ARE DEFORMATION AND MAGMATISM LINKED IN ARC OROGENS? MULTI-SCALE TECTONOMAGMATIC RELATIONSHIPS AND OROGENIC EVOLUTION DURING ARC FLARE-UPS

Arc orogens such as the central Sierra Nevada of California display multi-scale heterogeneous structural development coeval with high-volume magmatism. Numerous tectonomagmatic links during the mid-Cretaceous central Sierra arc flare-up have been proposed ranging from rheological weakening of arc crust and return flow of host rocks in response to voluminous magmatism, to deformation migration following migrating arc magmatic and thermal axes, to shear zones creating space for pluton emplacement. Spatially and temporally heterogeneous deformation, revealed by a new synthesis of map, field, and age data, indicate more indirect and nuanced links between evolving deformation partitioning and coeval arc activity.

Fabric and structural development are consistent with a protracted transition, rather than abrupt change, from widespread contraction to localized dextral transpression. Rather than following arc magmatic and thermal axis migration, deformation was partitioned across the active and dynamic region of arc crust. There is no clear spatial or temporal relationship between pluton emplacement and shear zone location, timing, or kinematics. Solid state fabrics in mid-Cretaceous plutons are limited to localized shear zones, indicating that these intrusions represent inclusions that are more competent than surrounding wall rocks at orogenic strain rates. Synmagmatic shear zones and fabric development reflect partitioned far-field stresses modulated by the structural impacts of arc and orogenic crustal processes.

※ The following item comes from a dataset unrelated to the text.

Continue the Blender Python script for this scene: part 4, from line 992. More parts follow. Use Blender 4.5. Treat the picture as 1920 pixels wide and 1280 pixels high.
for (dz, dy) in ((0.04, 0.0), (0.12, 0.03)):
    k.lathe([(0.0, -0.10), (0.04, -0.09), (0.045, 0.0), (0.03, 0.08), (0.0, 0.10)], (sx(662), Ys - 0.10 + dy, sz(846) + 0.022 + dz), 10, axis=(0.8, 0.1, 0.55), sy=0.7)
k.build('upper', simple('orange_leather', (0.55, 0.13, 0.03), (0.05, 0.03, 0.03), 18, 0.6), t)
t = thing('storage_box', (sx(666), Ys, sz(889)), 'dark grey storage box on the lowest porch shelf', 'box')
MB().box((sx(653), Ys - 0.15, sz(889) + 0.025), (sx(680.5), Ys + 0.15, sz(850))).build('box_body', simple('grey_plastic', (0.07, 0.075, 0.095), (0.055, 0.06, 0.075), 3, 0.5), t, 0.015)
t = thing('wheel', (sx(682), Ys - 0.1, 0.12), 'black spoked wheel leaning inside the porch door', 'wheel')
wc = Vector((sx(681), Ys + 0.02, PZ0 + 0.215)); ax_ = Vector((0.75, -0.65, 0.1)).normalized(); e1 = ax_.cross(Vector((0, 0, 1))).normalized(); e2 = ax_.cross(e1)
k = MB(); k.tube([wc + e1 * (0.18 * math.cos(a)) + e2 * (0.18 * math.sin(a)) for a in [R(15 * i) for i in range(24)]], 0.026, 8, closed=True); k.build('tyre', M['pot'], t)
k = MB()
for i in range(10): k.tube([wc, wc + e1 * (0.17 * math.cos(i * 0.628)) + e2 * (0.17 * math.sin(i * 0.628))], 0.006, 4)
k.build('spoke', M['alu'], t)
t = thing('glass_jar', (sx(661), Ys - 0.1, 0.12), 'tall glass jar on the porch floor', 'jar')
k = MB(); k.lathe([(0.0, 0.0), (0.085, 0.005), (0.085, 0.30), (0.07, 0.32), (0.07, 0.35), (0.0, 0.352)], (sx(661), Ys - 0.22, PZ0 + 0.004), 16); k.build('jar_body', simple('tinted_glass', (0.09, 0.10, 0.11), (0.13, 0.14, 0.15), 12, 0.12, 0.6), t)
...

Arc and orogenic activity extensively rework the lithosphere from the surface to the mantle wedge, driving processes which modify the magmatic and tectonic expression of subduction. Detailed reconstructions of magmatic and tectonic histories interpreted within more realistic conceptual frameworks of the potential multi-scale interactions between deformation, arc activity, and subduction dynamics are needed to unravel the physical evolution of convergent margins.